INFORMATION PROVIDED -
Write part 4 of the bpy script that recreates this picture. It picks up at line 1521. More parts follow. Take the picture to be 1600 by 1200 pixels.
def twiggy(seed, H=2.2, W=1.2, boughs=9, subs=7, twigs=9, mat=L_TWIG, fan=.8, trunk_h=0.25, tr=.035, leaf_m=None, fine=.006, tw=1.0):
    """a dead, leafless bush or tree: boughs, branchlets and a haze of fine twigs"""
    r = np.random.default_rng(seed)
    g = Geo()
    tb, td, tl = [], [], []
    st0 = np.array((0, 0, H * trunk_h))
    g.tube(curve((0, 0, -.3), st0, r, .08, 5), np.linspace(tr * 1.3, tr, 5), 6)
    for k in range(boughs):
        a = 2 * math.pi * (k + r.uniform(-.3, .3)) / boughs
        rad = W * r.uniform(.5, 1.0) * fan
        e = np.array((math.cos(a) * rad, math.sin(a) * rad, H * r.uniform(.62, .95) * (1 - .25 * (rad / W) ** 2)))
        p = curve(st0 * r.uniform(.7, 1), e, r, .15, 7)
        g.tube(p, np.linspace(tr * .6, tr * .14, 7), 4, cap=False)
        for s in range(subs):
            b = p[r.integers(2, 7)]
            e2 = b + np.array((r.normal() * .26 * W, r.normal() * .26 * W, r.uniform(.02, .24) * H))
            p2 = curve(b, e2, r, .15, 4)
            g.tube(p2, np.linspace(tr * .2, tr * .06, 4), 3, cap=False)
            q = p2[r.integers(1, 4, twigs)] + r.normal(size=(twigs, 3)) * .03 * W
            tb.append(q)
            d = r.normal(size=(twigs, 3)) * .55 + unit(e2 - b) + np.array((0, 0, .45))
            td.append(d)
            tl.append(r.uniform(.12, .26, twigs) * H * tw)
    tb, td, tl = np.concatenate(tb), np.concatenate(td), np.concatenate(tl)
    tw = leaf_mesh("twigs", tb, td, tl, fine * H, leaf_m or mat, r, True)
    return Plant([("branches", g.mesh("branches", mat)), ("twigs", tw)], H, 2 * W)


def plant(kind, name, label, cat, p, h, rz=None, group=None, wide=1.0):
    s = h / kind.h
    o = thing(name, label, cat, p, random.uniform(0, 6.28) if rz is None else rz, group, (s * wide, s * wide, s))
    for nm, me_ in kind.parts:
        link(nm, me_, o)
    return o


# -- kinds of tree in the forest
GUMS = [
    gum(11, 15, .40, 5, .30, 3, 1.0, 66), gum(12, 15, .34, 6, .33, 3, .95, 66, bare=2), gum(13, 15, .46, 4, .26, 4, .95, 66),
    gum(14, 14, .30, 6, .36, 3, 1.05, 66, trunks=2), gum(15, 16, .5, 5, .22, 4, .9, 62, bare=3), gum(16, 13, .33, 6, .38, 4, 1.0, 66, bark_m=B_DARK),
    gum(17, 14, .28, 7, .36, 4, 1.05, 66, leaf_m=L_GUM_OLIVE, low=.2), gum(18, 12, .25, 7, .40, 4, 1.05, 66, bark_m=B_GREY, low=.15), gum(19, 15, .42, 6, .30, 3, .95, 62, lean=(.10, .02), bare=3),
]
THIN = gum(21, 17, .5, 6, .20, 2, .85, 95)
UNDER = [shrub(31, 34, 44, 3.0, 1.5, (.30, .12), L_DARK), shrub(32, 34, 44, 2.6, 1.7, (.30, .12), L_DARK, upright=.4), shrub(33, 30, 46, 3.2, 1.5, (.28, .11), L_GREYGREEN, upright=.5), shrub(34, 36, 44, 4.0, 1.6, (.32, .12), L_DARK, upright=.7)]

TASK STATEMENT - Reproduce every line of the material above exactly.

FINISHED ANSWER -
Write part 4 of the bpy script that recreates this picture. It picks up at line 1521. More parts follow. Take the picture to be 1600 by 1200 pixels.
def twiggy(seed, H=2.2, W=1.2, boughs=9, subs=7, twigs=9, mat=L_TWIG, fan=.8, trunk_h=0.25, tr=.035, leaf_m=None, fine=.006, tw=1.0):
    """a dead, leafless bush or tree: boughs, branchlets and a haze of fine twigs"""
    r = np.random.default_rng(seed)
    g = Geo()
    tb, td, tl = [], [], []
    st0 = np.array((0, 0, H * trunk_h))
    g.tube(curve((0, 0, -.3), st0, r, .08, 5), np.linspace(tr * 1.3, tr, 5), 6)
    for k in range(boughs):
        a = 2 * math.pi * (k + r.uniform(-.3, .3)) / boughs
        rad = W * r.uniform(.5, 1.0) * fan
        e = np.array((math.cos(a) * rad, math.sin(a) * rad, H * r.uniform(.62, .95) * (1 - .25 * (rad / W) ** 2)))
        p = curve(st0 * r.uniform(.7, 1), e, r, .15, 7)
        g.tube(p, np.linspace(tr * .6, tr * .14, 7), 4, cap=False)
        for s in range(subs):
            b = p[r.integers(2, 7)]
            e2 = b + np.array((r.normal() * .26 * W, r.normal() * .26 * W, r.uniform(.02, .24) * H))
            p2 = curve(b, e2, r, .15, 4)
            g.tube(p2, np.linspace(tr * .2, tr * .06, 4), 3, cap=False)
            q = p2[r.integers(1, 4, twigs)] + r.normal(size=(twigs, 3)) * .03 * W
            tb.append(q)
            d = r.normal(size=(twigs, 3)) * .55 + unit(e2 - b) + np.array((0, 0, .45))
            td.append(d)
            tl.append(r.uniform(.12, .26, twigs) * H * tw)
    tb, td, tl = np.concatenate(tb), np.concatenate(td), np.concatenate(tl)
    tw = leaf_mesh("twigs", tb, td, tl, fine * H, leaf_m or mat, r, True)
    return Plant([("branches", g.mesh("branches", mat)), ("twigs", tw)], H, 2 * W)


def plant(kind, name, label, cat, p, h, rz=None, group=None, wide=1.0):
    s = h / kind.h
    o = thing(name, label, cat, p, random.uniform(0, 6.28) if rz is None else rz, group, (s * wide, s * wide, s))
    for nm, me_ in kind.parts:
        link(nm, me_, o)
    return o


# -- kinds of tree in the forest
GUMS = [
    gum(11, 15, .40, 5, .30, 3, 1.0, 66), gum(12, 15, .34, 6, .33, 3, .95, 66, bare=2), gum(13, 15, .46, 4, .26, 4, .95, 66),
    gum(14, 14, .30, 6, .36, 3, 1.05, 66, trunks=2), gum(15, 16, .5, 5, .22, 4, .9, 62, bare=3), gum(16, 13, .33, 6, .38, 4, 1.0, 66, bark_m=B_DARK),
    gum(17, 14, .28, 7, .36, 4, 1.05, 66, leaf_m=L_GUM_OLIVE, low=.2), gum(18, 12, .25, 7, .40, 4, 1.05, 66, bark_m=B_GREY, low=.15), gum(19, 15, .42, 6, .30, 3, .95, 62, lean=(.10, .02), bare=3),
]
THIN = gum(21, 17, .5, 6, .20, 2, .85, 95)
UNDER = [shrub(31, 34, 44, 3.0, 1.5, (.30, .12), L_DARK), shrub(32, 34, 44, 2.6, 1.7, (.30, .12), L_DARK, upright=.4), shrub(33, 30, 46, 3.2, 1.5, (.28, .11), L_GREYGREEN, upright=.5), shrub(34, 36, 44, 4.0, 1.6, (.32, .12), L_DARK, upright=.7)]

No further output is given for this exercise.